Boa sorte para o teu futuro. Que tu e o teu irmão se apoiem e tomem conta um do outro. Juízo, muito, do outro lado do mundo. Felicidades para a tua família.


Perdoa-me por esta ridícula carta de amor, mas o poeta tem razão. Sobre mim, não adiciono mais. Prefiro ficar assim, deixar que vagarosa mas definitivamente, me esqueças. Termino assim, esta minha última carta de amor.


Goodbye.


"When you get older, plainer, saner
Will you remember all the danger we came from?
Burnin' like embers, fallin' tender
Long before the days of no surrender years ago
And will you know?"

Comentários

é não é? ainda bem que concordas cmg.
Rute Luz disse…
infelizmente mesmo...
julliette * disse…
não li tudo o que diz esta carta, mas o que li, gostei muuito *.* escreves muito bem :$
P.S adoro o teu 'about me'
Bicho do Mato disse…
Obrigada pelas palavras, Catarina. =)



E sim, é(-me) uma situação muito infeliz ...
' Vanessa . disse…
Fiquei completamente chocada com o que li.

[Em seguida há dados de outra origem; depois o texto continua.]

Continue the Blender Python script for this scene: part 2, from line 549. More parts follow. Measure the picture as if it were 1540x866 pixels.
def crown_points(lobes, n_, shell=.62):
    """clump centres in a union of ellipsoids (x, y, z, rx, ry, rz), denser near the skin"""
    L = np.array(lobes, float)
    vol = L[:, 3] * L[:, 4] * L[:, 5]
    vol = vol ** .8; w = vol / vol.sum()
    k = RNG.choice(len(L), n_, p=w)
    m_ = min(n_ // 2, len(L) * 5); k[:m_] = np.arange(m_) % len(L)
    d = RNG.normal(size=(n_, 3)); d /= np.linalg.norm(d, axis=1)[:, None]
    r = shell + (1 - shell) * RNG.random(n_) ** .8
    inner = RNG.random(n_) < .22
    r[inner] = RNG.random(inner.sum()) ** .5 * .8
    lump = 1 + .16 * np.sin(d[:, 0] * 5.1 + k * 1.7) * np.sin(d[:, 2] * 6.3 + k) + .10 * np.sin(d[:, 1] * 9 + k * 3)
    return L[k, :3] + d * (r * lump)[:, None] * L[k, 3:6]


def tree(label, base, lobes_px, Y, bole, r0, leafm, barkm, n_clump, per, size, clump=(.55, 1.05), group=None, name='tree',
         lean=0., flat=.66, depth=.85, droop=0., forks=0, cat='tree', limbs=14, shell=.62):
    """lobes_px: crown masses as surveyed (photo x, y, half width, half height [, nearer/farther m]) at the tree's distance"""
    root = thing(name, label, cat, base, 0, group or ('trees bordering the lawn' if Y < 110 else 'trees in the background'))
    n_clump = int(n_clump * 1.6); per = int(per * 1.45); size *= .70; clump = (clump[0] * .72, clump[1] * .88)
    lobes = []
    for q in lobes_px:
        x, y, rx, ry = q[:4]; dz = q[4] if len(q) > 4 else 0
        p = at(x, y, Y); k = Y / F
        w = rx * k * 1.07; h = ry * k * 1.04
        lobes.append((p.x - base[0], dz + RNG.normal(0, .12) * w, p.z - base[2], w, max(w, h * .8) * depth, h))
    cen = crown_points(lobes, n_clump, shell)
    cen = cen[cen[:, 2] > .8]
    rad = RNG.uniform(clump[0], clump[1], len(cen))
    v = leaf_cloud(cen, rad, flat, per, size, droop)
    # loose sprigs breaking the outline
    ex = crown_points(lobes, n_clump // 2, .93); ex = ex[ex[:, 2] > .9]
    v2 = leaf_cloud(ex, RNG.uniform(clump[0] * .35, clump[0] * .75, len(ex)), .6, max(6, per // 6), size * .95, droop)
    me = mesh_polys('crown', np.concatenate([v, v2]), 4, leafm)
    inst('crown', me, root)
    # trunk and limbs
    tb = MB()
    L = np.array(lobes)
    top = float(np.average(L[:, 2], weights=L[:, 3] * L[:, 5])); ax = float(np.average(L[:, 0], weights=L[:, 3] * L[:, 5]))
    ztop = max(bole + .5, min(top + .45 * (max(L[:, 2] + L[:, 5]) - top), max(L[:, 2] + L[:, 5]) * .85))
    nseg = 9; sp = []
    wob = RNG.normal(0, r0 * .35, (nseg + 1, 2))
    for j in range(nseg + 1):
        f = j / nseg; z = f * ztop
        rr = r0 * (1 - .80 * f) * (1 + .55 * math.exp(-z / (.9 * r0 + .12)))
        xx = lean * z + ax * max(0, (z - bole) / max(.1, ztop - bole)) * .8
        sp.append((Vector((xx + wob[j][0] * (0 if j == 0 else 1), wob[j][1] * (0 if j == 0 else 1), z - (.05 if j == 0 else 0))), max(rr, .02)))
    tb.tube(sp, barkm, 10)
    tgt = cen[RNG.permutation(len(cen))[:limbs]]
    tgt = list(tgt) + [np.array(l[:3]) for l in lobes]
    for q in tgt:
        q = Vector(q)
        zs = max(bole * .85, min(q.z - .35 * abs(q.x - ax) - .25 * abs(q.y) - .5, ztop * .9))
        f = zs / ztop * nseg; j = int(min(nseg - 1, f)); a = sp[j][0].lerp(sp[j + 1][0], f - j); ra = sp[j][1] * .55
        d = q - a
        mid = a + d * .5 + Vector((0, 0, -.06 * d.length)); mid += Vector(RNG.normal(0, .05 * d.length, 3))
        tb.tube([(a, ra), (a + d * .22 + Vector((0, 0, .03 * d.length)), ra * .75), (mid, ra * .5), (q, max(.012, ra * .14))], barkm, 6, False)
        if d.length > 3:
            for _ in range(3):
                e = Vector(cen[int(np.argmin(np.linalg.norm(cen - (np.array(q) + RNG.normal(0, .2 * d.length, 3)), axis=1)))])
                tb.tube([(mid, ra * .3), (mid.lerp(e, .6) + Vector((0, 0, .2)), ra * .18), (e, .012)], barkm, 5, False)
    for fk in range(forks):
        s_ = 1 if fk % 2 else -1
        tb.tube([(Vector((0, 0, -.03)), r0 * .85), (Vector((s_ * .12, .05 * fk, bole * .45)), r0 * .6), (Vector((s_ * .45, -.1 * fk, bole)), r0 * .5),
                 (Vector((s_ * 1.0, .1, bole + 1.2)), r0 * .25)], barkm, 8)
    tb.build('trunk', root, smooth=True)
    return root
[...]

Cada vez mais acho que as pessoas não valem a pena, ou pelo menos grande parte delas. Lamento, esta triste realidade. A única coisa que tens a fazer neste momento é levantar a cabeça e acredita que ninguém te pode ajudar nessa tarefa dificil. Tu, tens que ser dona de ti própria e conseguir, sozinha, arranjar forças.
«Boa sorte.»
Bicho do Mato disse…
Grata pelas palavras = )*

É verdade. Este mundo tornou-se repleto de pessoas ocas e mesquinhas, cujo único objectivo é o prazer instantâneo, independentemente de quem é que têm de atropelar para o conseguir. Que se danem os outros, é o pensamento dominante. O meu umbigo é o que conta.

E depois esquecem-se que os outros também existem, e também têm sentimentos. E somos empurradas para um canto escuro, coberto de pó, tal bonecas que deixaram de estar na moda, para dar espaço à nova boneca popular.

Custa aceitar que fui um desejo passageiro. Mas foi isso que aconteceu, e não consigo mudar o que já foi. Agora, é mesmo para a frente, porque atrás reside o arrependimento. E não há muito mais a fazer.